Which lines contain the word "that"? Return each of them as written.

------

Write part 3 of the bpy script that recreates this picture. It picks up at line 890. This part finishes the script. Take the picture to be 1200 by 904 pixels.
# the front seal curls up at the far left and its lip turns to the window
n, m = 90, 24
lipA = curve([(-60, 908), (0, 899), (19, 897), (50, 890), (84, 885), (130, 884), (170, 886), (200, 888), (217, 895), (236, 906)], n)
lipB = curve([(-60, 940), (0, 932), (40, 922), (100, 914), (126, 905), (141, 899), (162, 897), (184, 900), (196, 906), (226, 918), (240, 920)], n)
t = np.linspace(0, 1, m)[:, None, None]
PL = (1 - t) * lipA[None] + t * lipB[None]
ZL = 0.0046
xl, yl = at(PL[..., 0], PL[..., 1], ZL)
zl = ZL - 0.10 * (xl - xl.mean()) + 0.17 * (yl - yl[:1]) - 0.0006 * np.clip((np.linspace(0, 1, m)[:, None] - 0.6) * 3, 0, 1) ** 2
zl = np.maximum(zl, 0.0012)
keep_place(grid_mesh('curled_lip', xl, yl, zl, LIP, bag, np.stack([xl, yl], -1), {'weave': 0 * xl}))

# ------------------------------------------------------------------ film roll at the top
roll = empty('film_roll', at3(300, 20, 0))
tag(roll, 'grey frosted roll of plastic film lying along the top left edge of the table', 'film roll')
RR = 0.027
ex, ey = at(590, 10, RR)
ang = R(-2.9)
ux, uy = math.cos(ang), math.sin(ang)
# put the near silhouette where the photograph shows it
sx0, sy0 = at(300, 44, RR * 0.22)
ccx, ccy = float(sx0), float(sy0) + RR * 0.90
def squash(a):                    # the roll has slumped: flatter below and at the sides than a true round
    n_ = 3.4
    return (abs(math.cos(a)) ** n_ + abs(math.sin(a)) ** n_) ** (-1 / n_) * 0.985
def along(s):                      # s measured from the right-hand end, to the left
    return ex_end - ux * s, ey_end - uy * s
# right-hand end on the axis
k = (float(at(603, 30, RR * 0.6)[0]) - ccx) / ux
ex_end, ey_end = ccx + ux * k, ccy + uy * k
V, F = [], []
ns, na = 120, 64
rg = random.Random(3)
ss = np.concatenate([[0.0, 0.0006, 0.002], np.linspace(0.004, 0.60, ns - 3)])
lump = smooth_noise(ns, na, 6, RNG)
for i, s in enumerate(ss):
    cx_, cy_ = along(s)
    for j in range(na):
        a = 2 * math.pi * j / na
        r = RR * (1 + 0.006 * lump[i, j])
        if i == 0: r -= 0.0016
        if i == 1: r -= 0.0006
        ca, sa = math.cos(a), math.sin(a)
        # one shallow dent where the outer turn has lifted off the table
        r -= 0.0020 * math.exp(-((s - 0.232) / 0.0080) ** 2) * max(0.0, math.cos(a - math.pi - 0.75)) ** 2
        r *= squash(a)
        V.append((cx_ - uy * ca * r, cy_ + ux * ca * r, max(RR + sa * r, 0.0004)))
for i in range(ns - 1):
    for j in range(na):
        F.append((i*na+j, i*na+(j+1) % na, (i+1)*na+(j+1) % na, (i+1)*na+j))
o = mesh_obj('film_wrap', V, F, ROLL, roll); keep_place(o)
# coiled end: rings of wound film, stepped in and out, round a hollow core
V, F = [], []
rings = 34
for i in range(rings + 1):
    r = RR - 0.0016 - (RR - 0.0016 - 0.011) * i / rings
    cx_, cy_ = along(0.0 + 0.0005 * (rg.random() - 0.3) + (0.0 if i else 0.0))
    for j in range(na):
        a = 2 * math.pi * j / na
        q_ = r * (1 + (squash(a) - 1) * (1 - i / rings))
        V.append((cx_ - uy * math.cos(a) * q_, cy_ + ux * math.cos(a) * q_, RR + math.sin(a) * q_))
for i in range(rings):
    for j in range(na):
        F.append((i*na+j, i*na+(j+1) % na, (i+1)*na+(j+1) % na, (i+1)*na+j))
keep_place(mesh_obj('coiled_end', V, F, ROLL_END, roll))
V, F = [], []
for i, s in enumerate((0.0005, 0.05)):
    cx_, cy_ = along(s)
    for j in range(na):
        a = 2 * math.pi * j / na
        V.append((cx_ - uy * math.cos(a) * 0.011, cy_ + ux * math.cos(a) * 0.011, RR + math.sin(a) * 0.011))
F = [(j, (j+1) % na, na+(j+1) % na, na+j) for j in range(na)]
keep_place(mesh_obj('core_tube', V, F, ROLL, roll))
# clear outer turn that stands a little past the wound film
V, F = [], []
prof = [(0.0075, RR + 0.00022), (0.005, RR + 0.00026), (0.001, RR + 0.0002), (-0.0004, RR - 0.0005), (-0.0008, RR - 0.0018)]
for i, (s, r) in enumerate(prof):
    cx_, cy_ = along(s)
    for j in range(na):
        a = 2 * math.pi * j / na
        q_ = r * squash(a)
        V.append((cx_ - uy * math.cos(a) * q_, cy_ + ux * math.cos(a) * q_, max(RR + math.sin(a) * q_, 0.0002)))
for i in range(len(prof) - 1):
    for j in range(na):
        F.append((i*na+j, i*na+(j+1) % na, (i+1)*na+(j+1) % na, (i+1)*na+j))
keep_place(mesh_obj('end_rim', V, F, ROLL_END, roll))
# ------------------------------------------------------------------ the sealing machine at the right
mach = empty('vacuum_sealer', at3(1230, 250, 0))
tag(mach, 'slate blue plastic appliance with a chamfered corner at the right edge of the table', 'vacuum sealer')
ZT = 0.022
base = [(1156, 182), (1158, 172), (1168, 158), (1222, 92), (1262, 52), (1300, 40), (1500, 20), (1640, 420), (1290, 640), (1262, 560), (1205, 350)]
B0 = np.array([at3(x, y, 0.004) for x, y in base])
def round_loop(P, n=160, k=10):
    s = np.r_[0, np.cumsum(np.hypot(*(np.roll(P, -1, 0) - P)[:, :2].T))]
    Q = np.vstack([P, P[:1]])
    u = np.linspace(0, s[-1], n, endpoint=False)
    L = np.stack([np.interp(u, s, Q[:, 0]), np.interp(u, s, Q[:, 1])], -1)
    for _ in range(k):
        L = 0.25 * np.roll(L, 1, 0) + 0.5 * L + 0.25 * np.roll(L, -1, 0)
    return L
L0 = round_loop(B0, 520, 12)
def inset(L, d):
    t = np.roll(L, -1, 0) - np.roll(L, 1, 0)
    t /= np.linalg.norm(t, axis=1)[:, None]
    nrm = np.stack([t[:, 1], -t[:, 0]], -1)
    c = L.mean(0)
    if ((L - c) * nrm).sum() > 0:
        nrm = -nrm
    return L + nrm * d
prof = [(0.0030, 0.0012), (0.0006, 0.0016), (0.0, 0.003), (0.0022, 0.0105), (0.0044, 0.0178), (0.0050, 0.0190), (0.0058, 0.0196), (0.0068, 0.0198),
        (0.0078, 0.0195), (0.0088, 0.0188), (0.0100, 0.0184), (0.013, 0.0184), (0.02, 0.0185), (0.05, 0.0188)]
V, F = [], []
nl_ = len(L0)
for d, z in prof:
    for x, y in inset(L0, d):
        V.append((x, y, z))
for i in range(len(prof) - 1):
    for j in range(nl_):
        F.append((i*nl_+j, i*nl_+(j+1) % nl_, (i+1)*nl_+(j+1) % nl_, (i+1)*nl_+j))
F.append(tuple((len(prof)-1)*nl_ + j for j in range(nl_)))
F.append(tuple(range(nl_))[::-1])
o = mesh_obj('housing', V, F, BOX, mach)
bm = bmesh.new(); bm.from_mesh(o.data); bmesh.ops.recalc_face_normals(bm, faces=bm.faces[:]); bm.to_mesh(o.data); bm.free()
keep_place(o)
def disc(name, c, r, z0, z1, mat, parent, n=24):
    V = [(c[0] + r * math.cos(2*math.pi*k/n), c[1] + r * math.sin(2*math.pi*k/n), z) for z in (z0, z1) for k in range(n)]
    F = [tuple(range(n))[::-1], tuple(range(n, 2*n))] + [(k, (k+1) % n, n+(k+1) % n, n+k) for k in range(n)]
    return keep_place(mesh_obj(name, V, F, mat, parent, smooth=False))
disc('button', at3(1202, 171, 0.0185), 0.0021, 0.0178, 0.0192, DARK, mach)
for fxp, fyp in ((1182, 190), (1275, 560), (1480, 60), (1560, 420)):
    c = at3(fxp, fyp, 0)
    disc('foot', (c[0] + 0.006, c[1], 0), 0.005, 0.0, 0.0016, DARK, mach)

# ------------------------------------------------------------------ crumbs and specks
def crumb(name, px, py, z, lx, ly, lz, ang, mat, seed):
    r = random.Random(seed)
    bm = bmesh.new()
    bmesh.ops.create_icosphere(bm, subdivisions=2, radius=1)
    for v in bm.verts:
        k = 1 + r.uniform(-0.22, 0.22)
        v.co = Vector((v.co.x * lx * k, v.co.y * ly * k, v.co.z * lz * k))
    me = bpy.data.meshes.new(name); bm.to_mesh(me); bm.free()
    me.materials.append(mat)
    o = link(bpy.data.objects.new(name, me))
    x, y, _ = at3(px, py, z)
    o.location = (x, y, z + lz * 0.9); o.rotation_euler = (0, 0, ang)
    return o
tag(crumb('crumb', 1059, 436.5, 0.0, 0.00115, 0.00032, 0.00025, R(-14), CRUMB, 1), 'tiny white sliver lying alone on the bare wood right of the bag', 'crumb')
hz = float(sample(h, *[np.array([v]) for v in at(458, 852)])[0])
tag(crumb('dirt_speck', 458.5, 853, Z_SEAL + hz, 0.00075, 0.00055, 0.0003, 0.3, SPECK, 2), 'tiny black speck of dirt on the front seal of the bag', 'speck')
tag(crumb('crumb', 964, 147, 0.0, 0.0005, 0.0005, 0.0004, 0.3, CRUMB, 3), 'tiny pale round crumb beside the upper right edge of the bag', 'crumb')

------

Exercise output
Write part 3 of the bpy script that recreates this picture. It picks up at line 890. This part finishes the script. Take the picture to be 1200 by 904 pixels.
# clear outer turn that stands a little past the wound film